OPINION

DROITS DES FRANCOPHONES Ensemble pour le français

Avec le résultat des dernières élections au Nouveau-Brunswick et la récente décision du gouvernement Ford, les annonces malheureuses contre la francophonie canadienne se multiplient cet automne après une embellie lors des dernières décennies.

Les progrès de l’immersion francophone ; ceux des écoles francophones, même au Yukon ; la décision unanime des premiers ministres des provinces et des territoires de fixer une cible de 5 % d’immigration francophone, l’adhésion de l’Ontario à l’Organisation internationale de la Francophonie, etc. ; on se demande alors pourquoi il faut toujours reprendre la lutte.

Pourquoi faut-il expliquer encore ?

Peut-être parce que nous n’en avons jamais vraiment parlé « ensemble », entre nous tous, en anglais et en français. Peut-être parce que nous évitons depuis trop longtemps de nous demander ce que cela veut dire « être Canadien ». Ce silence apporte son lot de problèmes pour les Premières Nations en quête de reconnaissance, pour les Québécois à la recherche d’autonomie, pour la francophonie canadienne toujours en combat alors que sa contribution est un avantage pour tout le Canada, pour l’Atlantique et l’Ouest qui, trop souvent, critiquent l’incompréhension du centre du pays.

La nouvelle ontarienne a fait parler d’elle au Québec, avec raison. Mais pas un mot, ou si peu, dans les médias anglophones du Canada. Mauvaise foi ou ignorance ? Donnerons-nous raison à ceux qui ne voient dans nos relations que celles de deux solitudes ? Avouons que c’est tentant. Pourtant, nos relations canadiennes économiques, sociales et politiques sont plus intenses que nous ne le croyons.

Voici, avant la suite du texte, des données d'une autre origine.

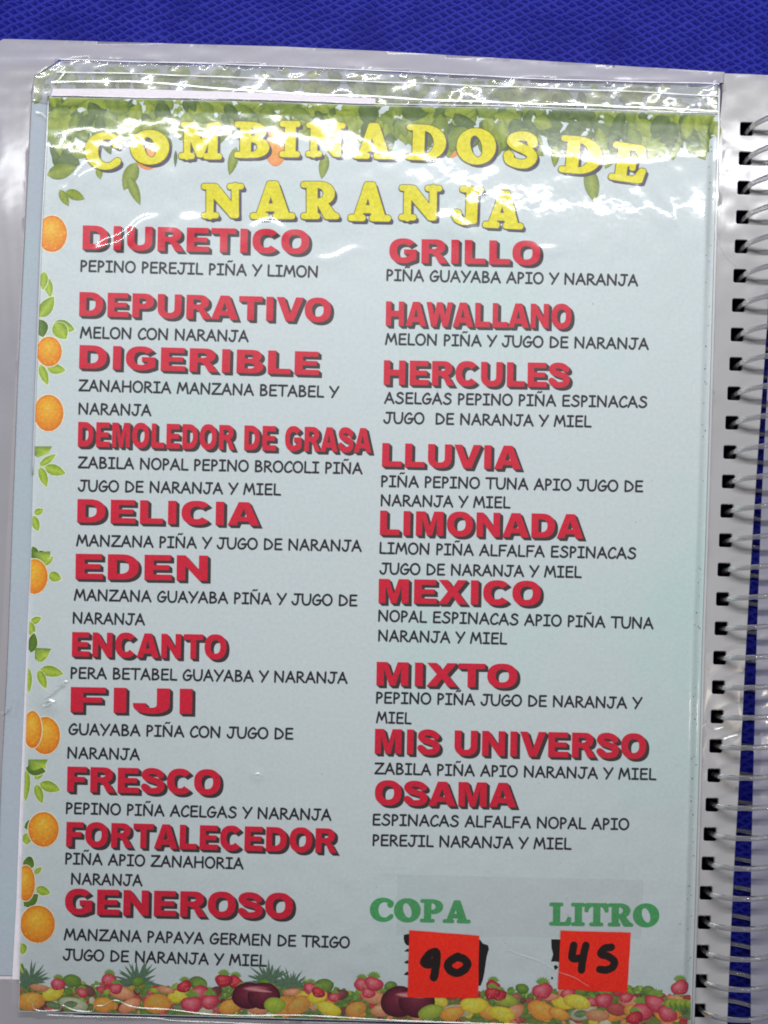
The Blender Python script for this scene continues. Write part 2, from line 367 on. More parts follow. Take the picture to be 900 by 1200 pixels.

De nombreux Québécois se convaincront qu’il n’y a aucun avenir pour le français à l’extérieur du Québec et ils inviteront nos compatriotes à venir s’installer au Québec.

Cet appel ne sera pas bien reçu par ceux-ci. Ils sont franco-ontariens ou fransaskois, ils veulent parler français là où ils vivent et c’est cet appel que nous devons entendre au Québec.

Le Québec, le gouvernement et la société civile doivent manifester leur soutien à la francophonie canadienne.

Pas pour reprendre la vieille rengaine de la mort imminente qu’entraînerait la décision Ford. Depuis le temps, on devrait avoir compris que ce qui s’annonce, c’est un autre combat d’une communauté fière et forte ; pas sa disparition. 

Manifestons notre appui d’abord pour se dire que nous sommes ensemble. Nous sommes 10,5 millions de « parlant français ». D’abord en s’incluant dans cette francophonie canadienne. On peut être Québécois et s’inclure dans la francophonie canadienne. On s’inclut bien dans la francophonie internationale, non ? Alors, commençons par affirmer haut et fort que nous serons « ensemble pour le français ».

Le temps d’agir

Et puis ajoutons le geste à la parole. Dans un premier temps, en participant activement à la concertation de la francophonie canadienne face à la décision ontarienne. Le gouvernement du Québec a des programmes pour cela. Dans un deuxième temps, le gouvernement pourrait proposer sa collaboration à la francophonie canadienne pour rallier les autres gouvernements et la société civile canadienne avec l’objectif d’inclure la communauté anglophone dans la discussion. Il est peut-être temps qu’on se parle « ensemble » en français et en anglais.

Nous pourrions demander aux universitaires du pays de nous sortir du tabou et de nous aider à comprendre ce que cela veut dire, « être Canadien ». De conférences en forums, rappelons-nous que la démocratie n’est pas un mode de gouvernance où la majorité obtient une licence pour imposer son diktat sur la minorité, mais plutôt une façon de rallier tous les citoyens. Encore faut-il chercher à les rassembler tous.

Et puis revenons aussi à nos racines. La minorité francophone du Canada n’est pas un groupe parmi les autres, elle est une minorité constitutionnelle.

La francophonie est inscrite dans l’ADN du Canada depuis les premières discussions de la fondation du pays.

Cela ne donne pas juste des garanties constitutionnelles, cela trace le chemin politique à suivre lorsque vient le temps des décisions. Sortir du tabou, c’est aussi redécouvrir nos origines pour mieux saisir la direction à prendre pour l’avenir.

Le 150e anniversaire du Canada aurait pu être cela : une occasion de revoir notre parcours et de se projeter « ensemble » vers l’avant. Si, demain, quelqu’un se levait pour lancer la conversation, personne ne lui en voudrait de le faire à la 152e année.